Starting at the line that contains "wd = 9 + 62 * smooth(y, 1600, 1780)", copy every line down to the line that contains "c = mixc(c, np.array([.03, .12, .15]), .5", inclusive, exactly as it stands. Omit all other lines.
* * *
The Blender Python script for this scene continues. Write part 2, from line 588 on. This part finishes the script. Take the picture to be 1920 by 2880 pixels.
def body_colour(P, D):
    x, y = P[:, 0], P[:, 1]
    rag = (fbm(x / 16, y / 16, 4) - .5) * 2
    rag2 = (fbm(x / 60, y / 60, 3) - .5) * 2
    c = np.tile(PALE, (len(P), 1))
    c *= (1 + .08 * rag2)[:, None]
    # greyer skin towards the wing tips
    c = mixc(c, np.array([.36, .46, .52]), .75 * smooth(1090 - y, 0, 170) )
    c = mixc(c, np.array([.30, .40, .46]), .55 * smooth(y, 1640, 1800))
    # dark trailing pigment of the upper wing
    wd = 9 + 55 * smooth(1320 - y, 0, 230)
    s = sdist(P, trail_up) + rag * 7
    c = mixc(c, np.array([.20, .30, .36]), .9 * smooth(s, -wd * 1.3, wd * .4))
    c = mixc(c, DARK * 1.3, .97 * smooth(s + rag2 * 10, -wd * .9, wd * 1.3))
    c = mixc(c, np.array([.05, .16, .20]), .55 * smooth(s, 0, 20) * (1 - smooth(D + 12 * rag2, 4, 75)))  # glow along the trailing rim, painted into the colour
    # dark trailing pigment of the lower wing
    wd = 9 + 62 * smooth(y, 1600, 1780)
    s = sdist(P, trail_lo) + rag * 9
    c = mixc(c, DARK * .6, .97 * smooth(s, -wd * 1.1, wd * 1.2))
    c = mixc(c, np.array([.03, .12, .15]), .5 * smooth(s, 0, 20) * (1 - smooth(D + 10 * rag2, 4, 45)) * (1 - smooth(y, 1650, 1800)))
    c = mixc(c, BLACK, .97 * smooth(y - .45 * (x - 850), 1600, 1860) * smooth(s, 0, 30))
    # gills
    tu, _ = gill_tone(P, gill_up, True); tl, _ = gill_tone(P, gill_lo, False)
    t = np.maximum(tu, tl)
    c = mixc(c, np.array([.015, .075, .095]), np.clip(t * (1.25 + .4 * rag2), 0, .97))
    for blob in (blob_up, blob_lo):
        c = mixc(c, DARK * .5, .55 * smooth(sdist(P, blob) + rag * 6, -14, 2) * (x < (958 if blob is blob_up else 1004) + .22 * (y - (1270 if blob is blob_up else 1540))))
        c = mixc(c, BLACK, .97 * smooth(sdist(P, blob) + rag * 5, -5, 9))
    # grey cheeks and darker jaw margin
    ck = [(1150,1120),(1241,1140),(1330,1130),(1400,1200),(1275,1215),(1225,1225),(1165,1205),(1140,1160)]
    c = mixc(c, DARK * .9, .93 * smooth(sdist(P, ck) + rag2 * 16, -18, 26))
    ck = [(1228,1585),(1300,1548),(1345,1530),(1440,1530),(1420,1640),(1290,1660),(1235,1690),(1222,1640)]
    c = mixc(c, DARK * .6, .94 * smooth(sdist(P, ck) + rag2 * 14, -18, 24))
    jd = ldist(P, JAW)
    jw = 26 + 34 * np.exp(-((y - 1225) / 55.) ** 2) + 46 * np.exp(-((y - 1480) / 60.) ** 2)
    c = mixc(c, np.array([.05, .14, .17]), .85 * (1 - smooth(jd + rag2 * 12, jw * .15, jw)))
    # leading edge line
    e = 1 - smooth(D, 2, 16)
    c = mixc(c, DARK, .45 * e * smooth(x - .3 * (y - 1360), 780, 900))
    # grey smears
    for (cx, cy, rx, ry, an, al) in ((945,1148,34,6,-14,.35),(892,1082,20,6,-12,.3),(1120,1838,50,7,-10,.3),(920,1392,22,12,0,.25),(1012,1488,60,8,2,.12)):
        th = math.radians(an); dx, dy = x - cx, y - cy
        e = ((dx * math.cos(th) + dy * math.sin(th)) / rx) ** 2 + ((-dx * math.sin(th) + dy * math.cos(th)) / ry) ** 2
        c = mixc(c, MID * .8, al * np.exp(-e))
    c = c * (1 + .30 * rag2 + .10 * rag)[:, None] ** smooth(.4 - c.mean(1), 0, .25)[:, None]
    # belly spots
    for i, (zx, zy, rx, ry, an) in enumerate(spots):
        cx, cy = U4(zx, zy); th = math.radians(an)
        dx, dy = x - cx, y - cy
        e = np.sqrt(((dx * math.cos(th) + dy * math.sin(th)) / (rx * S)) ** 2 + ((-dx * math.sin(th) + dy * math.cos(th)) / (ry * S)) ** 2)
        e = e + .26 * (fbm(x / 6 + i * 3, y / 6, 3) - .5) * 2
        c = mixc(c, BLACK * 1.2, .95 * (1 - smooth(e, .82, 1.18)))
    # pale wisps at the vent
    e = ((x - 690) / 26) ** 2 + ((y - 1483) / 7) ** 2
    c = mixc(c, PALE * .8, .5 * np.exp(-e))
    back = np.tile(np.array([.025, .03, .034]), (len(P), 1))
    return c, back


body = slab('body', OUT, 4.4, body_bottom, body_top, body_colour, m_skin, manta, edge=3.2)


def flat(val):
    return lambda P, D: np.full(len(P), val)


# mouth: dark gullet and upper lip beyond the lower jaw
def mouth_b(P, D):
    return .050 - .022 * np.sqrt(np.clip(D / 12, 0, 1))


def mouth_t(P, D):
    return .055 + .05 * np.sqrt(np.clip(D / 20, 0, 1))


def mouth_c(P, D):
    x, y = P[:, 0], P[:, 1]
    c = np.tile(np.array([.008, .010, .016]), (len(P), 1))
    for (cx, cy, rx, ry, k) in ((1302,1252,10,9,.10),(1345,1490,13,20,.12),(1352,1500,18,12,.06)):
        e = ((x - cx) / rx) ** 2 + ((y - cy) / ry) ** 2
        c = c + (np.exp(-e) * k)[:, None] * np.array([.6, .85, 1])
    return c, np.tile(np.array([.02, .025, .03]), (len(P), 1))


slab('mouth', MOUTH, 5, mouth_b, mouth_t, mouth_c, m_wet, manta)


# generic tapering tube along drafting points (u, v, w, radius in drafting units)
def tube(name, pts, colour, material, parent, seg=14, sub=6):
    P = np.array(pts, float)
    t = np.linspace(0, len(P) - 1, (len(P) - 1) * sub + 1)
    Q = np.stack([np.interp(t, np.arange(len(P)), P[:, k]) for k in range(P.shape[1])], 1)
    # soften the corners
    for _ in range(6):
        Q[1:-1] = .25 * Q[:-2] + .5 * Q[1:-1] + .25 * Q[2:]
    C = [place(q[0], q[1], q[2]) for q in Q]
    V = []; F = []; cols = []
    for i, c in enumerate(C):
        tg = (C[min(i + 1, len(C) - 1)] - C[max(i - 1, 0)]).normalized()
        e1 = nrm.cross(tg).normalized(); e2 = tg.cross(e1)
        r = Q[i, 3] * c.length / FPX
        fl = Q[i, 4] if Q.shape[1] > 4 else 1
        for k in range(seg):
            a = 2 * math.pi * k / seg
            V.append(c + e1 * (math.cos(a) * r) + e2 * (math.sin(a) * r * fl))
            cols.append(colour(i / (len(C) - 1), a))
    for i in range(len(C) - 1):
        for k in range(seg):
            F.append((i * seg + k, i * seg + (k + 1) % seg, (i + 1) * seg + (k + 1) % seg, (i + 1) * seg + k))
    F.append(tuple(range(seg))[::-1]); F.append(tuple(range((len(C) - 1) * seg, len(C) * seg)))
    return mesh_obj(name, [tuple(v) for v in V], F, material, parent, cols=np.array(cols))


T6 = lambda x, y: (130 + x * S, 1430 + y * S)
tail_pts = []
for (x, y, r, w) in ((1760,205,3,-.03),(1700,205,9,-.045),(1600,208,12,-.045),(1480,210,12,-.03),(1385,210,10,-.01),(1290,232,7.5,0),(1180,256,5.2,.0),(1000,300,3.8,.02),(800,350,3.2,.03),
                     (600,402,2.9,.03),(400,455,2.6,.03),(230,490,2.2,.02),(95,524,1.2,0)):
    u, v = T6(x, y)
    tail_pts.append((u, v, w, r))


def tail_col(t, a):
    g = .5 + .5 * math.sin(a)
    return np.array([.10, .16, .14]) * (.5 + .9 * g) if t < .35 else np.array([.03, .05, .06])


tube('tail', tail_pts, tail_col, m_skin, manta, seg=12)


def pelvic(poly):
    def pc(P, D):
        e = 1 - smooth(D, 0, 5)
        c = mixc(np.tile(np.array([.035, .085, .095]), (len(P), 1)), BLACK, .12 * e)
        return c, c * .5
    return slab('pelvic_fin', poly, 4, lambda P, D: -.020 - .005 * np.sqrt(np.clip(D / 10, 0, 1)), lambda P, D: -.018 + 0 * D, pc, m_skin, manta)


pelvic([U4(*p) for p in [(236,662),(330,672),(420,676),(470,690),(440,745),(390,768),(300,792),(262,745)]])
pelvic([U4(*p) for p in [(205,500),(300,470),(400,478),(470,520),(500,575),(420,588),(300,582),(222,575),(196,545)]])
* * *
Exercise result:
    wd = 9 + 62 * smooth(y, 1600, 1780)
    s = sdist(P, trail_lo) + rag * 9
    c = mixc(c, DARK * .6, .97 * smooth(s, -wd * 1.1, wd * 1.2))
    c = mixc(c, np.array([.03, .12, .15]), .5 * smooth(s, 0, 20) * (1 - smooth(D + 10 * rag2, 4, 45)) * (1 - smooth(y, 1650, 1800)))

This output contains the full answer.